What you should do.
Write the listing below out again exactly, dropping the images.

--- BEGIN ---

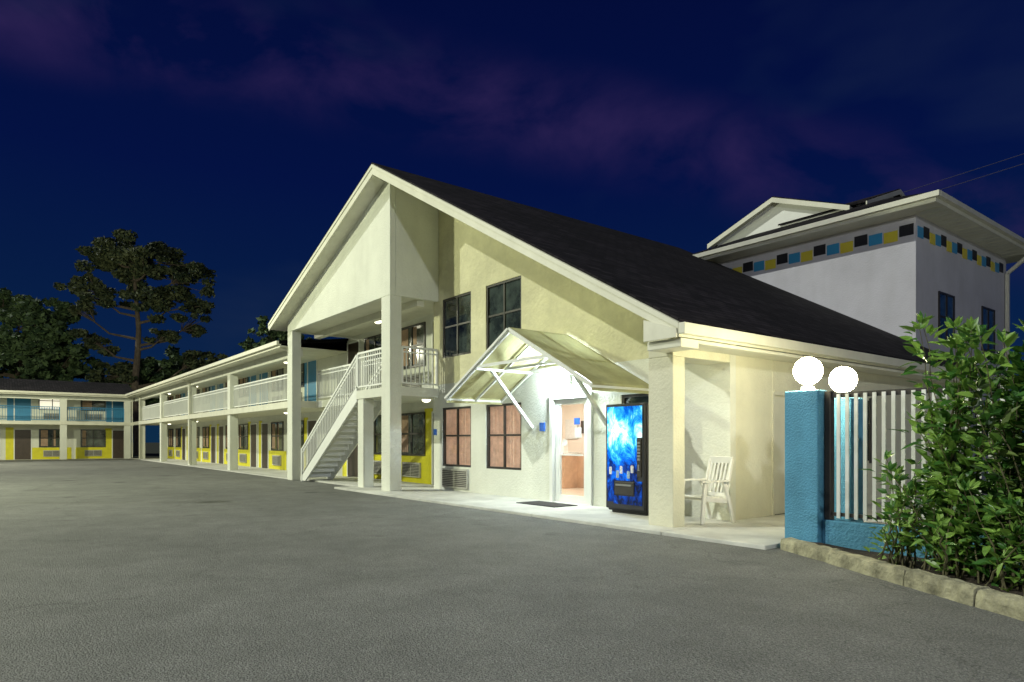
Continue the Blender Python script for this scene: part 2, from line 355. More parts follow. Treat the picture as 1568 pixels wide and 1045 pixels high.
# lobby interior
lob=empty('lobby_interior'); lob.parent=off
b=B(); b.box(-14.94,-8.5,13,13.1,0,2.6); b.box(-14.94,-14.84,9.26,13,0,2.6); b.box(-8.6,-8.5,9.26,13,0,2.6); b.box(-14.84,-8.6,9.26,13,2.5,2.6); b.obj('lobby_walls',IN_W,lob)
b=B(); b.box(-14.84,-8.6,9.26,13,.02,.052); b.obj('lobby_floor',IN_F,lob)
b=B(); b.box(-14.4,-12.9,11.7,12.2,.053,.95); b.box(-12.9,-12.55,12.2,12.95,.053,.95); b.obj('lobby_counter',IN_C,lob)
b=B(); b.box(-14.5,-12.82,11.64,12.26,.951,1.0); b.box(-14.2,-13.7,12.95,12.99,1.35,1.9); b.box(-13.3,-13.0,11.8,11.95,1.001,1.25); b.obj('lobby_countertop_and_pictures',PAPER,lob)
b=B(); b.box(-11.6,-10.2,10.3,11.3,2.45,2.49); b.box(-14.0,-12.8,10.6,11.6,2.45,2.49); b.obj('lobby_light_panels',IN_L,lob)
b=B(); b.box(-12.4,-12.0,12.93,12.99,.06,2.05); b.box(-14.0,-13.7,11.8,11.85,1.001,1.35); b.box(-13.55,-13.3,12.94,12.985,1.5,1.85); b.obj('lobby_monitor_and_inner_door',DOORD,lob)
b=B(); y=9.12
b.box(-10.32,-10.22,y,y+.08,.05,2.14); b.box(-9.42,-9.32,y,y+.08,.05,2.14); b.box(-10.22,-9.42,y,y+.08,2.03,2.14); b.box(-10.22,-9.42,y+.01,y+.06,.05,.2); b.box(-10.22,-10.17,y+.01,y+.06,.2,2.03); b.box(-9.47,-9.42,y+.01,y+.06,.2,2.03)
b.box(-10.17,-9.47,y-.02,y+.0,1.0,1.03)
b.box(-10.42,-10.325,9.06,9.13,.05,2.24); b.box(-9.315,-9.2,9.06,9.13,.05,2.24); b.box(-10.32,-9.32,9.06,9.13,2.145,2.24)
b.obj('entrance_door_frame',WHITE,off)
b=B(); b.v=[(-10.17,y+.033,.2),(-9.47,y+.033,.2),(-9.47,y+.033,2.03),(-10.17,y+.033,2.03)]; b.f=[(0,1,2,3)]; b.obj('entrance_door_glass',GL,off,fix=False)
b=B(); b.box(-10.1,-9.97,y+.02,y+.028,1.2,1.32); b.box(-9.74,-9.56,y+.02,y+.028,1.36,1.56); b.obj('door_notices',PAPER,off)
b=B(); b.box(-10.75,-10.6,9.07,9.1,1.5,1.68); b.box(-15.05,-14.93,9.07,9.1,1.45,1.6); b.box(-9.76,-9.6,y+.02,y+.028,1.62,1.75); b.obj('small_blue_signs',SIGNB,off)
b=B(); sphere(b,(-9.87,8.93,2.50),.09,16,10); b.obj('entrance_lamp_bulb',DLAMP,off,smooth=True)
b=B(); b.box(-9.96,-9.78,9.03,9.1,2.42,2.60); b.obj('entrance_lamp_base',WHITE,off)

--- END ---

The solution.
Continue the Blender Python script for this scene: part 2, from line 355. More parts follow. Treat the picture as 1568 pixels wide and 1045 pixels high.
# lobby interior
lob=empty('lobby_interior'); lob.parent=off
b=B(); b.box(-14.94,-8.5,13,13.1,0,2.6); b.box(-14.94,-14.84,9.26,13,0,2.6); b.box(-8.6,-8.5,9.26,13,0,2.6); b.box(-14.84,-8.6,9.26,13,2.5,2.6); b.obj('lobby_walls',IN_W,lob)
b=B(); b.box(-14.84,-8.6,9.26,13,.02,.052); b.obj('lobby_floor',IN_F,lob)
b=B(); b.box(-14.4,-12.9,11.7,12.2,.053,.95); b.box(-12.9,-12.55,12.2,12.95,.053,.95); b.obj('lobby_counter',IN_C,lob)
b=B(); b.box(-14.5,-12.82,11.64,12.26,.951,1.0); b.box(-14.2,-13.7,12.95,12.99,1.35,1.9); b.box(-13.3,-13.0,11.8,11.95,1.001,1.25); b.obj('lobby_countertop_and_pictures',PAPER,lob)
b=B(); b.box(-11.6,-10.2,10.3,11.3,2.45,2.49); b.box(-14.0,-12.8,10.6,11.6,2.45,2.49); b.obj('lobby_light_panels',IN_L,lob)
b=B(); b.box(-12.4,-12.0,12.93,12.99,.06,2.05); b.box(-14.0,-13.7,11.8,11.85,1.001,1.35); b.box(-13.55,-13.3,12.94,12.985,1.5,1.85); b.obj('lobby_monitor_and_inner_door',DOORD,lob)
b=B(); y=9.12
b.box(-10.32,-10.22,y,y+.08,.05,2.14); b.box(-9.42,-9.32,y,y+.08,.05,2.14); b.box(-10.22,-9.42,y,y+.08,2.03,2.14); b.box(-10.22,-9.42,y+.01,y+.06,.05,.2); b.box(-10.22,-10.17,y+.01,y+.06,.2,2.03); b.box(-9.47,-9.42,y+.01,y+.06,.2,2.03)
b.box(-10.17,-9.47,y-.02,y+.0,1.0,1.03)
b.box(-10.42,-10.325,9.06,9.13,.05,2.24); b.box(-9.315,-9.2,9.06,9.13,.05,2.24); b.box(-10.32,-9.32,9.06,9.13,2.145,2.24)
b.obj('entrance_door_frame',WHITE,off)
b=B(); b.v=[(-10.17,y+.033,.2),(-9.47,y+.033,.2),(-9.47,y+.033,2.03),(-10.17,y+.033,2.03)]; b.f=[(0,1,2,3)]; b.obj('entrance_door_glass',GL,off,fix=False)
b=B(); b.box(-10.1,-9.97,y+.02,y+.028,1.2,1.32); b.box(-9.74,-9.56,y+.02,y+.028,1.36,1.56); b.obj('door_notices',PAPER,off)
b=B(); b.box(-10.75,-10.6,9.07,9.1,1.5,1.68); b.box(-15.05,-14.93,9.07,9.1,1.45,1.6); b.box(-9.76,-9.6,y+.02,y+.028,1.62,1.75); b.obj('small_blue_signs',SIGNB,off)
b=B(); sphere(b,(-9.87,8.93,2.50),.09,16,10); b.obj('entrance_lamp_bulb',DLAMP,off,smooth=True)
b=B(); b.box(-9.96,-9.78,9.03,9.1,2.42,2.60); b.obj('entrance_lamp_base',WHITE,off)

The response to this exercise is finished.